— BEGIN Supplied information —

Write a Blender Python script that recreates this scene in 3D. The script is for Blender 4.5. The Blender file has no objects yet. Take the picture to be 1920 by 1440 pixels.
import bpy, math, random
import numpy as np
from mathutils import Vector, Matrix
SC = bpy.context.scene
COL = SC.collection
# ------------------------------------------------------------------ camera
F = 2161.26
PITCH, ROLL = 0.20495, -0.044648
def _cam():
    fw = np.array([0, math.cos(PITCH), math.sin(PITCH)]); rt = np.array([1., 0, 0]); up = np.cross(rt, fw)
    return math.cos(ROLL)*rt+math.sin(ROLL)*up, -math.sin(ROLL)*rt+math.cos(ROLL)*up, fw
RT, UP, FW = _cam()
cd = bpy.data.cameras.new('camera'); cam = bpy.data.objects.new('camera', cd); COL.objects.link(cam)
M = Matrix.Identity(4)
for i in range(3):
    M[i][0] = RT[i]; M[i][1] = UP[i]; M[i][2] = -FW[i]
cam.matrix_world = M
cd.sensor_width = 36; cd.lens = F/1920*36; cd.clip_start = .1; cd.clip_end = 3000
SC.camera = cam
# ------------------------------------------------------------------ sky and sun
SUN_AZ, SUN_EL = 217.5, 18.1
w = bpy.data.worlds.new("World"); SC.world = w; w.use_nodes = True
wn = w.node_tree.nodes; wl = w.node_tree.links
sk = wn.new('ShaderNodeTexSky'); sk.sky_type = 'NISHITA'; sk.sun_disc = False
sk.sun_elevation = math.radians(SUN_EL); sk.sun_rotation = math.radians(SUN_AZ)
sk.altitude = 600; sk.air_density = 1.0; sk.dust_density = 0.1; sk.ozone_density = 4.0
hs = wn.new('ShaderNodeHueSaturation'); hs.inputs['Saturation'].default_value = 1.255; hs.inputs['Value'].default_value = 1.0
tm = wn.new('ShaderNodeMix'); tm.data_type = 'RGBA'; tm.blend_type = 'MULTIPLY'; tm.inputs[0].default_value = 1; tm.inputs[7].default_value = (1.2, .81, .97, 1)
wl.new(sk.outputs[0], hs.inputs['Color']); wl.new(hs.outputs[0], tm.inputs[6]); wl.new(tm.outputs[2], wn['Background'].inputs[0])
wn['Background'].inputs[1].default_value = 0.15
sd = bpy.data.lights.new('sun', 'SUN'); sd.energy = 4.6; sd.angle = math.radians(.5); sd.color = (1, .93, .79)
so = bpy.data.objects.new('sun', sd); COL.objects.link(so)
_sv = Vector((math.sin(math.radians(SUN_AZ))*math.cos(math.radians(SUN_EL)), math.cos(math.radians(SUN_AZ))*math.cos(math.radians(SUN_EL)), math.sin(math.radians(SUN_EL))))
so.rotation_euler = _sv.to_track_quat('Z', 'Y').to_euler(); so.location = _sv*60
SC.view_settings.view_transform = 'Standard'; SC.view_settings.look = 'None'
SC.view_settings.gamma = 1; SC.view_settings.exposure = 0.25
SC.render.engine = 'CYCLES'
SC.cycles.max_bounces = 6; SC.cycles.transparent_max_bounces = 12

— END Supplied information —

### Stated goal
Reproduce every line of the data verbatim.

### Answer to this task
Write a Blender Python script that recreates this scene in 3D. The script is for Blender 4.5. The Blender file has no objects yet. Take the picture to be 1920 by 1440 pixels.
import bpy, math, random
import numpy as np
from mathutils import Vector, Matrix
SC = bpy.context.scene
COL = SC.collection
# ------------------------------------------------------------------ camera
F = 2161.26
PITCH, ROLL = 0.20495, -0.044648
def _cam():
    fw = np.array([0, math.cos(PITCH), math.sin(PITCH)]); rt = np.array([1., 0, 0]); up = np.cross(rt, fw)
    return math.cos(ROLL)*rt+math.sin(ROLL)*up, -math.sin(ROLL)*rt+math.cos(ROLL)*up, fw
RT, UP, FW = _cam()
cd = bpy.data.cameras.new('camera'); cam = bpy.data.objects.new('camera', cd); COL.objects.link(cam)
M = Matrix.Identity(4)
for i in range(3):
    M[i][0] = RT[i]; M[i][1] = UP[i]; M[i][2] = -FW[i]
cam.matrix_world = M
cd.sensor_width = 36; cd.lens = F/1920*36; cd.clip_start = .1; cd.clip_end = 3000
SC.camera = cam
# ------------------------------------------------------------------ sky and sun
SUN_AZ, SUN_EL = 217.5, 18.1
w = bpy.data.worlds.new("World"); SC.world = w; w.use_nodes = True
wn = w.node_tree.nodes; wl = w.node_tree.links
sk = wn.new('ShaderNodeTexSky'); sk.sky_type = 'NISHITA'; sk.sun_disc = False
sk.sun_elevation = math.radians(SUN_EL); sk.sun_rotation = math.radians(SUN_AZ)
sk.altitude = 600; sk.air_density = 1.0; sk.dust_density = 0.1; sk.ozone_density = 4.0
hs = wn.new('ShaderNodeHueSaturation'); hs.inputs['Saturation'].default_value = 1.255; hs.inputs['Value'].default_value = 1.0
tm = wn.new('ShaderNodeMix'); tm.data_type = 'RGBA'; tm.blend_type = 'MULTIPLY'; tm.inputs[0].default_value = 1; tm.inputs[7].default_value = (1.2, .81, .97, 1)
wl.new(sk.outputs[0], hs.inputs['Color']); wl.new(hs.outputs[0], tm.inputs[6]); wl.new(tm.outputs[2], wn['Background'].inputs[0])
wn['Background'].inputs[1].default_value = 0.15
sd = bpy.data.lights.new('sun', 'SUN'); sd.energy = 4.6; sd.angle = math.radians(.5); sd.color = (1, .93, .79)
so = bpy.data.objects.new('sun', sd); COL.objects.link(so)
_sv = Vector((math.sin(math.radians(SUN_AZ))*math.cos(math.radians(SUN_EL)), math.cos(math.radians(SUN_AZ))*math.cos(math.radians(SUN_EL)), math.sin(math.radians(SUN_EL))))
so.rotation_euler = _sv.to_track_quat('Z', 'Y').to_euler(); so.location = _sv*60
SC.view_settings.view_transform = 'Standard'; SC.view_settings.look = 'None'
SC.view_settings.gamma = 1; SC.view_settings.exposure = 0.25
SC.render.engine = 'CYCLES'
SC.cycles.max_bounces = 6; SC.cycles.transparent_max_bounces = 12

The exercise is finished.